Abstract:
The invention of the superconductor-insulator-superconductor (SIS) tunnel
junction has produced major progress in the development of low-noise detectors. The
physical phenomenon that provides the basis of mixing is photon-assisted tunneling of
quasiparticles across the SIS tunnel barrier. SIS mixers are used extensively in
submillimetre-wave astronomy and many terahertz applications. It is vitally important
in critical measurements to understand precisely how saturating SIS mixers behave.
The ability to examine the large-signal transfer characteristics, both in-band and outof-
band, of new designs, before they are fabricated, is highly beneficial.
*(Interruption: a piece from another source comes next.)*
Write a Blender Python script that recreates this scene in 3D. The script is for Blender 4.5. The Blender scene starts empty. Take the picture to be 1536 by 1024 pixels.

The work presented in this thesis is about the investigation of SIS mixer
saturation using the MultiTone mixer model developed by Withington, Kittara and
Yassin (2003). This model is based on the full quantum mechanical description of the
superconducting tunnel junction, and does not assume that the terminal voltages at the
signal, image, and intermediate frequencies are vanishingly small. Simulation results
of saturation properties for SIS mixers operating in the single side band and double
sideband configurations with various circuit parameters are given. Emphasis is placed
on the effect of junction nonlinearities, the bias point, the intermediate frequency
bandwidth and the out-of-band signals to the mixer saturation. The simulations have
shown that single-junction SIS mixers illuminated by the room temperature radiation
in the common hot and cold load noise calibration have a 2% reduction in gain.